## LISTED ENTRIES

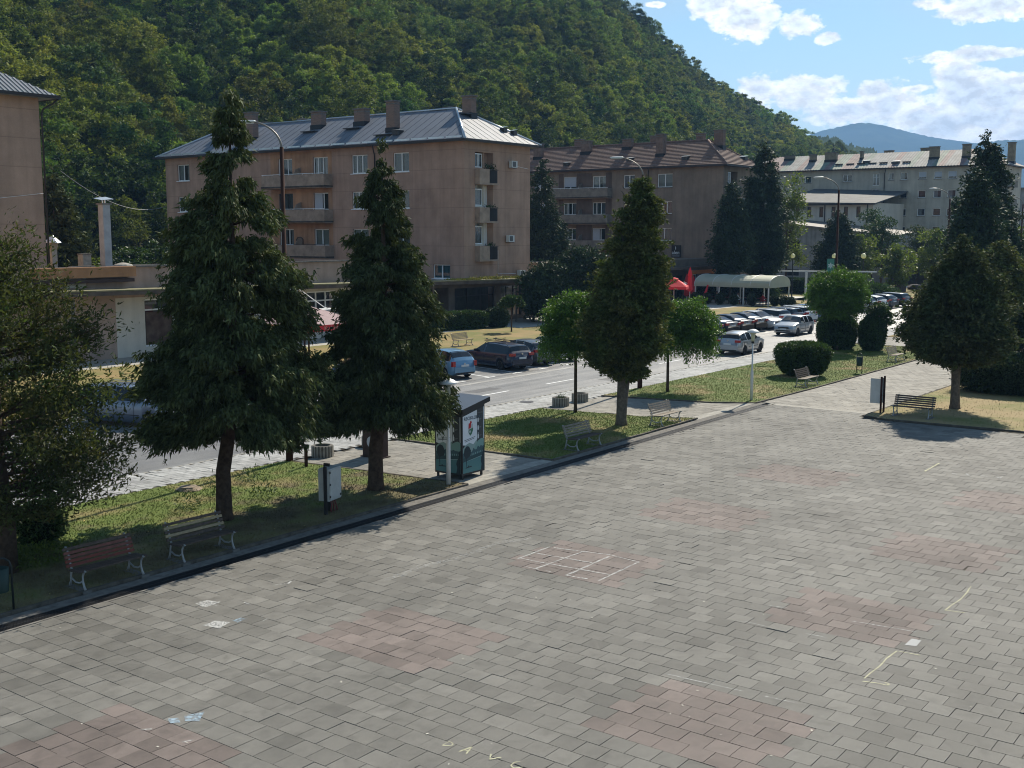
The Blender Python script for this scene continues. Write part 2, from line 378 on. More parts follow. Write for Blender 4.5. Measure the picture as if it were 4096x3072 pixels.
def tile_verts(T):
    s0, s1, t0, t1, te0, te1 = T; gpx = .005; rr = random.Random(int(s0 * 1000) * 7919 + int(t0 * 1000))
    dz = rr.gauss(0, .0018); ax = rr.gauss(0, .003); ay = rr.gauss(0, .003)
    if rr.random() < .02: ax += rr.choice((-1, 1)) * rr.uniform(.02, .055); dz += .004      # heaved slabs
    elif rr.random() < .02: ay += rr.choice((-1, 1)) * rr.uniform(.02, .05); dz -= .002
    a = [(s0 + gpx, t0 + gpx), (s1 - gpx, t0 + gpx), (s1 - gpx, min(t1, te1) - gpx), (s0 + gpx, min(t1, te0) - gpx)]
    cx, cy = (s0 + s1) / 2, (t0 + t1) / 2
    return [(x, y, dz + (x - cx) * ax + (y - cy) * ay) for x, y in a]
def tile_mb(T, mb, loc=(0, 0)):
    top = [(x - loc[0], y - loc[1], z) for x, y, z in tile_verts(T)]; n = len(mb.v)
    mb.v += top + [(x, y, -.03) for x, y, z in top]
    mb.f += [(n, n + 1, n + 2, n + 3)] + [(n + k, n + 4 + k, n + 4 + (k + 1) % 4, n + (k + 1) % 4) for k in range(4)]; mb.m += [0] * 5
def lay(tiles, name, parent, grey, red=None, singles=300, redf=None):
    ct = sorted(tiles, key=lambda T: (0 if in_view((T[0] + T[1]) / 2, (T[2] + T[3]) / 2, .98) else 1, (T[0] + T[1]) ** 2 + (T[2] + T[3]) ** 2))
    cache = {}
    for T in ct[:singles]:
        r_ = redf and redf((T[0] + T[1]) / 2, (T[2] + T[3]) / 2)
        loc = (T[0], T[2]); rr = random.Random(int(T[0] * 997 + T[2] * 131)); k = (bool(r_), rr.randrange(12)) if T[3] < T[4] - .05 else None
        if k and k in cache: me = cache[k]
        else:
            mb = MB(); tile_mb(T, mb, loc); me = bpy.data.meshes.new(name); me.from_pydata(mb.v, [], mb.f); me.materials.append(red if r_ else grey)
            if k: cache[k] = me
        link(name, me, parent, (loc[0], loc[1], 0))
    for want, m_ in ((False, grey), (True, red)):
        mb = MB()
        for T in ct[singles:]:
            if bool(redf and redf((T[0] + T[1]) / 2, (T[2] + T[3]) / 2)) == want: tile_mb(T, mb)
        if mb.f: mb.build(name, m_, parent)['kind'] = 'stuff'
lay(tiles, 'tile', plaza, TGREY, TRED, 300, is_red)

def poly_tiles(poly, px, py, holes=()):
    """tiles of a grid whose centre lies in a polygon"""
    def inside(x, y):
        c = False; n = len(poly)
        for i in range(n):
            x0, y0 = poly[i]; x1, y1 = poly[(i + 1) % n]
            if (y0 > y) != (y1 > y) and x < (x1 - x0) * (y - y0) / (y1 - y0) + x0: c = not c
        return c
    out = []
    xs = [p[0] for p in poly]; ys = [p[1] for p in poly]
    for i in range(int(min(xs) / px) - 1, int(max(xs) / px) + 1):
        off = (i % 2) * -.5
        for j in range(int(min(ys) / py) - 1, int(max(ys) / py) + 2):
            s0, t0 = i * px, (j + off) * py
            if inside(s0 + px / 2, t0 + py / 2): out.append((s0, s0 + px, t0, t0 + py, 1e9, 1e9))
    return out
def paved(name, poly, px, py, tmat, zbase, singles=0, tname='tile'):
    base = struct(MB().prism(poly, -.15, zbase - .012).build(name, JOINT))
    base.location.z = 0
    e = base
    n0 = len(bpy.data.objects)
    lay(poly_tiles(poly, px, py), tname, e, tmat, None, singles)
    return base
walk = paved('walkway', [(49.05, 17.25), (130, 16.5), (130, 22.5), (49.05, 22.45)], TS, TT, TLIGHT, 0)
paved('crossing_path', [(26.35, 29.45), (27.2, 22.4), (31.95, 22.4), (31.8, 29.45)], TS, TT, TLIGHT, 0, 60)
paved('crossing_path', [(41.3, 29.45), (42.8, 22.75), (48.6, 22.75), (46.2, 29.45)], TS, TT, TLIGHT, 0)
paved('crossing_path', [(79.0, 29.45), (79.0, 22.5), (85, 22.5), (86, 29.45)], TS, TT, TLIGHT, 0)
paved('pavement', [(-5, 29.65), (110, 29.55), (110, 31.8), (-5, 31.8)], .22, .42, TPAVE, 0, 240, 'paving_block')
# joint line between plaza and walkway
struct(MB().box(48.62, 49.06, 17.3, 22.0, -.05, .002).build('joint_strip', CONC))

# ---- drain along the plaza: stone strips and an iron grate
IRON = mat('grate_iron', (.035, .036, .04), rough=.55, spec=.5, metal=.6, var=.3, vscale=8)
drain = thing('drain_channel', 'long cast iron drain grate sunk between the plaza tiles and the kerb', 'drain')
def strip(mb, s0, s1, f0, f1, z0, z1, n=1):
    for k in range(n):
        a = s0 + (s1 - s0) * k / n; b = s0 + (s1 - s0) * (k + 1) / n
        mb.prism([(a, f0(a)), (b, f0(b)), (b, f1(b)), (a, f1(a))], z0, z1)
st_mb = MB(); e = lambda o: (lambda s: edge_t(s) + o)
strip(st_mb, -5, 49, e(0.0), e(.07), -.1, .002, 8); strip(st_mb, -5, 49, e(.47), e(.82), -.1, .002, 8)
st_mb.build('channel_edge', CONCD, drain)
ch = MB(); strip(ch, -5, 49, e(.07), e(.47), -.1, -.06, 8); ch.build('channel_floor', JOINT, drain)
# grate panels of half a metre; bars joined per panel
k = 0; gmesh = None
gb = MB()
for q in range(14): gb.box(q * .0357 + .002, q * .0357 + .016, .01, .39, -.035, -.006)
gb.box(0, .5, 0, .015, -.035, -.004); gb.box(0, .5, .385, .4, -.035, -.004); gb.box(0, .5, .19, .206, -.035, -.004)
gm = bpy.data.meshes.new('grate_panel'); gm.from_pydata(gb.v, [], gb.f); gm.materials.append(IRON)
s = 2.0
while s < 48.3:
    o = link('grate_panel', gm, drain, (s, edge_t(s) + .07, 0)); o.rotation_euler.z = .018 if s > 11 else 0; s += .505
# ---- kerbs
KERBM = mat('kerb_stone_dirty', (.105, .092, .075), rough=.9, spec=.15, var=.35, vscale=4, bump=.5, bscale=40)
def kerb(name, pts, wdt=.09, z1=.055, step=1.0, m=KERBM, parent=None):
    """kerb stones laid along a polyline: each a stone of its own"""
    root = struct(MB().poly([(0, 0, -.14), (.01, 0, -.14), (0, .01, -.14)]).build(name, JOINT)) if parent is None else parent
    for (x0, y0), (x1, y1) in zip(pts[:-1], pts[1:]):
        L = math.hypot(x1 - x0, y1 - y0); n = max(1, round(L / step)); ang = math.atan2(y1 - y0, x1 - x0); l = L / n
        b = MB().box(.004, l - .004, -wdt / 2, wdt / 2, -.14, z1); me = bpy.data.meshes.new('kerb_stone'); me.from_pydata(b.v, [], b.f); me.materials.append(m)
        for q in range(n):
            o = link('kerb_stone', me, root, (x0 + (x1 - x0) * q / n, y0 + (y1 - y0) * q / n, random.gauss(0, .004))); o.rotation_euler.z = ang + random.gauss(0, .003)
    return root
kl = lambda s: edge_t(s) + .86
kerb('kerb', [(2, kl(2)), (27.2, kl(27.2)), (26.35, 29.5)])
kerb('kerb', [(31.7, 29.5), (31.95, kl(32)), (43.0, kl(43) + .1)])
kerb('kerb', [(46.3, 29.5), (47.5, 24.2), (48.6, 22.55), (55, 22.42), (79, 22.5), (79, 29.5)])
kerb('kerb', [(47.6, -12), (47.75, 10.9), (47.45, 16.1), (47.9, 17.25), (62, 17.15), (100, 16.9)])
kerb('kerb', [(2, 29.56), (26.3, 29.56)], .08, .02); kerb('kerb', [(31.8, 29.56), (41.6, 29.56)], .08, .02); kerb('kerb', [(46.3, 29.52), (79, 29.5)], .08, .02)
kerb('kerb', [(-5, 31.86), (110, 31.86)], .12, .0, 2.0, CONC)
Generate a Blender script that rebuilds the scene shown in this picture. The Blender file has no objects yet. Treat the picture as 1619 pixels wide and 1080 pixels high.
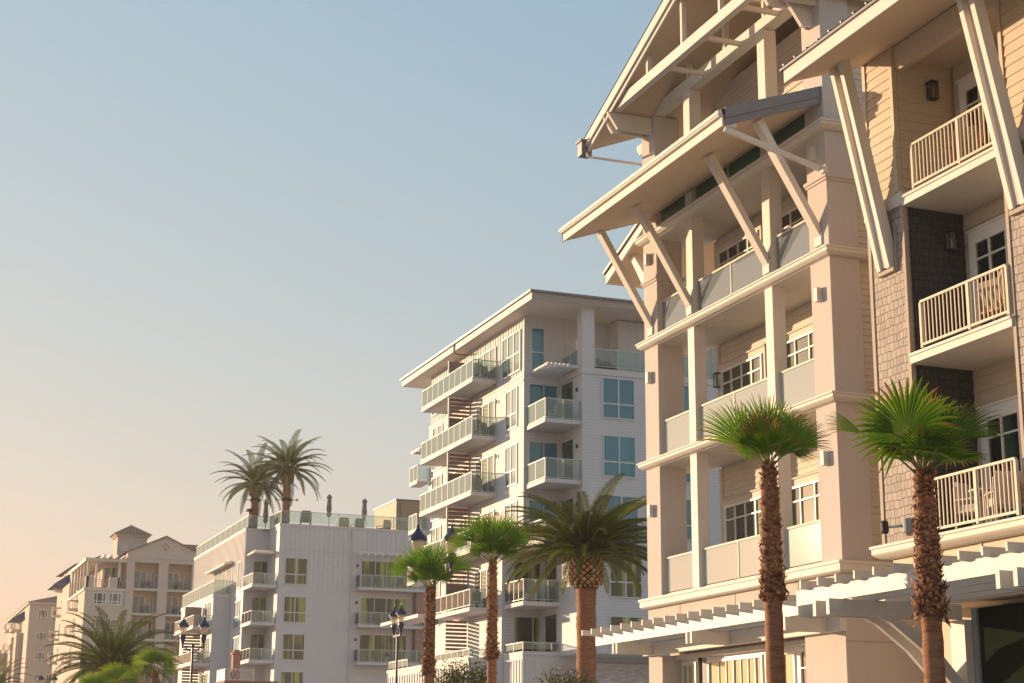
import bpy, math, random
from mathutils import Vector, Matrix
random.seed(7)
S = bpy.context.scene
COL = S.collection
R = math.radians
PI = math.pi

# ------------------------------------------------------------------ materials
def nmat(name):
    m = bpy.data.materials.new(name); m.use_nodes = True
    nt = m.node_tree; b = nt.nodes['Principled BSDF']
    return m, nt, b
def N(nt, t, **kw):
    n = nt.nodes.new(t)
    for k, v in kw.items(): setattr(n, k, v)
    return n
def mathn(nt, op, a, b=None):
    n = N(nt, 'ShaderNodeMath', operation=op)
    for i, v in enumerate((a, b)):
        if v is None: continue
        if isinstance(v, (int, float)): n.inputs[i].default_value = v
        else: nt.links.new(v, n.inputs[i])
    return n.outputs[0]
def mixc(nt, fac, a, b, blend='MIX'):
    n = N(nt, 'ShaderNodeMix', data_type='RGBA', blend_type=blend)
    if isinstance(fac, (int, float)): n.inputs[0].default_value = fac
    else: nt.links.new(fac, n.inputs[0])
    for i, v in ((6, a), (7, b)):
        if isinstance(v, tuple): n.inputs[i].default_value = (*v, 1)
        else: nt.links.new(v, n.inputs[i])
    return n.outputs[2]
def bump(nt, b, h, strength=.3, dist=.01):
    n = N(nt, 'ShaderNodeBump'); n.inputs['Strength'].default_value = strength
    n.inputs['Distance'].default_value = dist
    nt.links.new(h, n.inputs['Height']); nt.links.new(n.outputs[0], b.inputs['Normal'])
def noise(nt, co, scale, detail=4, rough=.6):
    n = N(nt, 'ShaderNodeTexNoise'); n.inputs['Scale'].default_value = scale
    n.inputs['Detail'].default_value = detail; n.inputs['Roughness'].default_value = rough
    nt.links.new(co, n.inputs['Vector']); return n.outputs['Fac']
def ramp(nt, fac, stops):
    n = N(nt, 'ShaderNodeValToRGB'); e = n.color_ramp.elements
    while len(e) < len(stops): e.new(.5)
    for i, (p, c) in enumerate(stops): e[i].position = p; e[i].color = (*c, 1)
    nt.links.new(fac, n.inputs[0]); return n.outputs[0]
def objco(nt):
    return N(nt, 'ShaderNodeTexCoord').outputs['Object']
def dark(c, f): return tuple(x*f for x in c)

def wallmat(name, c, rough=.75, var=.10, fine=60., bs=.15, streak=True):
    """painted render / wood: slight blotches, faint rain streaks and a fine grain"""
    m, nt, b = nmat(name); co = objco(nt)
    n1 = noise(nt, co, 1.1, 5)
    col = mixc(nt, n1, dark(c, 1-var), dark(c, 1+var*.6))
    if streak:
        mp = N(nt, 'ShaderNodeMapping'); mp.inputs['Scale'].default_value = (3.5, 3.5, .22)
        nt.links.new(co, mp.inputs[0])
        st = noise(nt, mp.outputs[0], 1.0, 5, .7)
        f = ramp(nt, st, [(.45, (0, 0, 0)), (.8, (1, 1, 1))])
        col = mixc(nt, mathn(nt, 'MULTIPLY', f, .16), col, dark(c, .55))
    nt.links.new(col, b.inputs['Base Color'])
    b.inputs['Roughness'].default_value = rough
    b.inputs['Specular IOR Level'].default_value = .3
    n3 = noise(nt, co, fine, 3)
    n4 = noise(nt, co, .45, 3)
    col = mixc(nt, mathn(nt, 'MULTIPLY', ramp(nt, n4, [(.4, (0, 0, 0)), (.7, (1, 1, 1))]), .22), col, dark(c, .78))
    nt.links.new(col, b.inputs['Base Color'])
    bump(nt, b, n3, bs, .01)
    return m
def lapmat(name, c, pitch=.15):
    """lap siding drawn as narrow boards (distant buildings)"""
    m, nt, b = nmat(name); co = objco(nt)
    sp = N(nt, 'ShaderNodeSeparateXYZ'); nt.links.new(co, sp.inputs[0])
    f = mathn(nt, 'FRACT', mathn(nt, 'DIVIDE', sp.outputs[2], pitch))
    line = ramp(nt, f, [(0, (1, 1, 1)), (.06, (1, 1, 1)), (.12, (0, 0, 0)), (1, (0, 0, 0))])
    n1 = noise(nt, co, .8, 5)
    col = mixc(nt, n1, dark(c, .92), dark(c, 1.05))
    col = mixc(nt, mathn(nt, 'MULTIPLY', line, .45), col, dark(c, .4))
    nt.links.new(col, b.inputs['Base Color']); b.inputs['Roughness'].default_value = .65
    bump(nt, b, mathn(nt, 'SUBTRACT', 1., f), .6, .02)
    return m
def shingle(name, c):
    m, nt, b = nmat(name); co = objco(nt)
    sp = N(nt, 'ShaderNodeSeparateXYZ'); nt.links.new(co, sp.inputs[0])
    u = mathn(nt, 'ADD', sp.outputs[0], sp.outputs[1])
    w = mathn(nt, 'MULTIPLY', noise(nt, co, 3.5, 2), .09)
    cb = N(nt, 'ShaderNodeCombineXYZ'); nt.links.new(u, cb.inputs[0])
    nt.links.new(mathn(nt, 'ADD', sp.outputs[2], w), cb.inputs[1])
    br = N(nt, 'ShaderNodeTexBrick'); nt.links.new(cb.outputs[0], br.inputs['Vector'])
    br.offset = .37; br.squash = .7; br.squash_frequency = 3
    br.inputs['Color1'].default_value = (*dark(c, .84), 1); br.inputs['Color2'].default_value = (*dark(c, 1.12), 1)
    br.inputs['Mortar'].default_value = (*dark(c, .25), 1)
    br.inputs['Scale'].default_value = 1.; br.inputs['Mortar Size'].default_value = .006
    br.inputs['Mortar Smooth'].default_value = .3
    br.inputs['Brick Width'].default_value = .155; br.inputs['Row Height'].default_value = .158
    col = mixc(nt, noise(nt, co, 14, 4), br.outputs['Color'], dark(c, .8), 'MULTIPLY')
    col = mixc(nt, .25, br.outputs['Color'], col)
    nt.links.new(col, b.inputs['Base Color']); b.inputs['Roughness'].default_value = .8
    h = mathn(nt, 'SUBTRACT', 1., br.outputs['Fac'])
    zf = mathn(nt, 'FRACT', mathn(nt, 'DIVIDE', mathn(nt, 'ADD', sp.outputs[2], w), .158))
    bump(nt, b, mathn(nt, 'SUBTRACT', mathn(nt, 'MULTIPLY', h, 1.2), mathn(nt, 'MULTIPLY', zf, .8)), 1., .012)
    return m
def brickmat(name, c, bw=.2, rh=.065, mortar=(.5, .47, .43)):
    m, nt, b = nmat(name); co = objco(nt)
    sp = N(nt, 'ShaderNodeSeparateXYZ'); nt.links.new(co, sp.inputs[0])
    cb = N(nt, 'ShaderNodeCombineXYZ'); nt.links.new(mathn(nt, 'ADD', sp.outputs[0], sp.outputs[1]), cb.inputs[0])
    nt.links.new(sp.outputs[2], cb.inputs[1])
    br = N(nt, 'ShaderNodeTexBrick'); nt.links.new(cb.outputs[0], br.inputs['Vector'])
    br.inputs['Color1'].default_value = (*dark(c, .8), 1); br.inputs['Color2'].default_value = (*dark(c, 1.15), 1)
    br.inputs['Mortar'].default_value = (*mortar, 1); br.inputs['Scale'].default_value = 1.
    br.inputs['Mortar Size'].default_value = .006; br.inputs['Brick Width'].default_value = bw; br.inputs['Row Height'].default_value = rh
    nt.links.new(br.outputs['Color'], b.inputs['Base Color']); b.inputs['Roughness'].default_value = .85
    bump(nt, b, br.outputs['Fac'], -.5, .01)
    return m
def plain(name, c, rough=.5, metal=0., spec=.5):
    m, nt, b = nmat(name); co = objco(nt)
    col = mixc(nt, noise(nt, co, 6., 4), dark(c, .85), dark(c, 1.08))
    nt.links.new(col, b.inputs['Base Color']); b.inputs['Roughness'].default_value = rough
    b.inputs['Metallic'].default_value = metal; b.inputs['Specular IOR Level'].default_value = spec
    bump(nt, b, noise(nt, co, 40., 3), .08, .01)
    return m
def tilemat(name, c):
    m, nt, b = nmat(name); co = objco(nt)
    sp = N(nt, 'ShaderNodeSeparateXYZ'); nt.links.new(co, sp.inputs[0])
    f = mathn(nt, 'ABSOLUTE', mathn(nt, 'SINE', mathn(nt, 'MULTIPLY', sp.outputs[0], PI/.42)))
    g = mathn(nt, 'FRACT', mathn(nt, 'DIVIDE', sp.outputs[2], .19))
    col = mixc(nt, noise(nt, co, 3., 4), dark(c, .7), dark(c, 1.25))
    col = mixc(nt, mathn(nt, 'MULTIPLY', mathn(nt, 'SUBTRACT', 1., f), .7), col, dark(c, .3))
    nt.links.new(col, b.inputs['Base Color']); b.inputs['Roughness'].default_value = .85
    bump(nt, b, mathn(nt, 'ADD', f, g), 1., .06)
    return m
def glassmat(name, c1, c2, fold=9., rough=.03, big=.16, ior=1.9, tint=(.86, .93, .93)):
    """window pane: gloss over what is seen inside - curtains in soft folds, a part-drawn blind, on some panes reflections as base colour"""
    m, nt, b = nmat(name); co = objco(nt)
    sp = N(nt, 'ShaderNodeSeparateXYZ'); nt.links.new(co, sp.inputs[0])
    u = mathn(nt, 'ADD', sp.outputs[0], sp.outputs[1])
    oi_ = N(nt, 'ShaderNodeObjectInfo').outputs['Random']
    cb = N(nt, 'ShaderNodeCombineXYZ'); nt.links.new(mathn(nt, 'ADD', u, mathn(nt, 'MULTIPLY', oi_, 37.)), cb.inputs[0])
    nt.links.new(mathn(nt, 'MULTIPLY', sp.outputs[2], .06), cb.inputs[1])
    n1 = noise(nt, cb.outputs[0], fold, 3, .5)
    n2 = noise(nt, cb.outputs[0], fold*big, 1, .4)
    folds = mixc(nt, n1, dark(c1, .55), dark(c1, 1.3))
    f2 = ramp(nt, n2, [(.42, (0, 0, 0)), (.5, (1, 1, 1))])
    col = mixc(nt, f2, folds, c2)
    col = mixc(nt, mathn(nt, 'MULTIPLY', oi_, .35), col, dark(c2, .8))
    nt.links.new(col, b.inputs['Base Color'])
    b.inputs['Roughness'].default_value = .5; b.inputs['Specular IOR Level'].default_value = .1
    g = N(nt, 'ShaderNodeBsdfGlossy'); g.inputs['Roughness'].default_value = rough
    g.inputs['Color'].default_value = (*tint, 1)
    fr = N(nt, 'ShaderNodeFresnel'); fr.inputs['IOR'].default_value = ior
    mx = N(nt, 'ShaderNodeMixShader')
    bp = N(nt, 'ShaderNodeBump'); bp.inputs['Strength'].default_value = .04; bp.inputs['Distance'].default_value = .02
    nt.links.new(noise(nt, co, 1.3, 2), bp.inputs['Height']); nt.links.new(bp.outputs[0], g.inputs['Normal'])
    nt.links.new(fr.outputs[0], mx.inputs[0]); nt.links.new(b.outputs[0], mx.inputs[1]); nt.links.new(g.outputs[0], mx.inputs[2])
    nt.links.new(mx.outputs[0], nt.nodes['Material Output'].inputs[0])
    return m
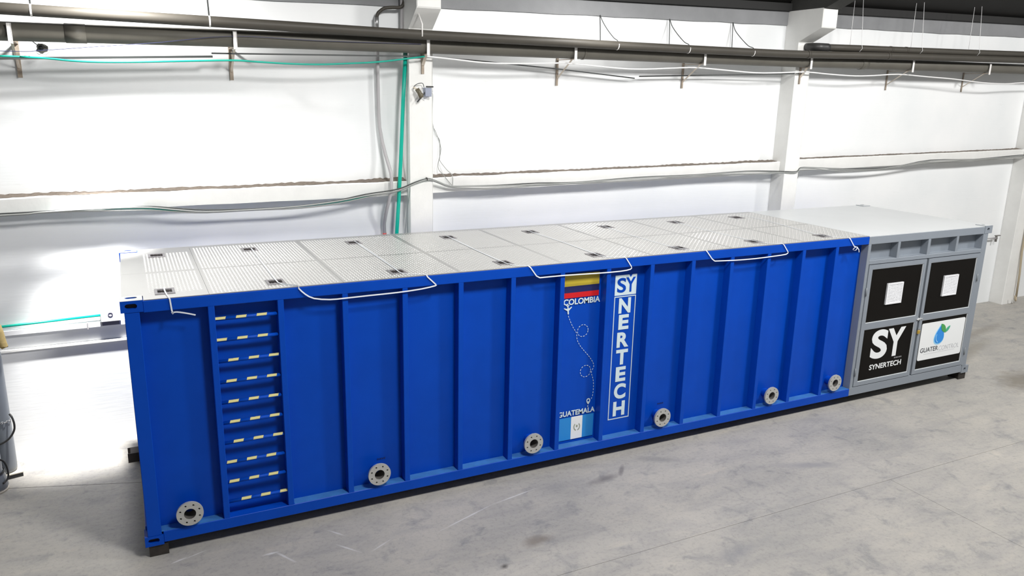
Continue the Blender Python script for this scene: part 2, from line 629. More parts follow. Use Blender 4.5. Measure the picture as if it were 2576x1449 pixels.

## WHAT THIS TASK INVOLVES
Pictures excluded, give again exactly and only the lines of the material above from the line with "Generate a Blender" through the line with "PI = math.pi".

## WRITTEN RESPONSE
Generate a Blender script that rebuilds the scene shown in this picture. The Blender file has no objects yet. Treat the picture as 1619 pixels wide and 1080 pixels high.
import bpy, math, random
from mathutils import Vector, Matrix
random.seed(7)
S = bpy.context.scene
COL = S.collection
R = math.radians
PI = math.pi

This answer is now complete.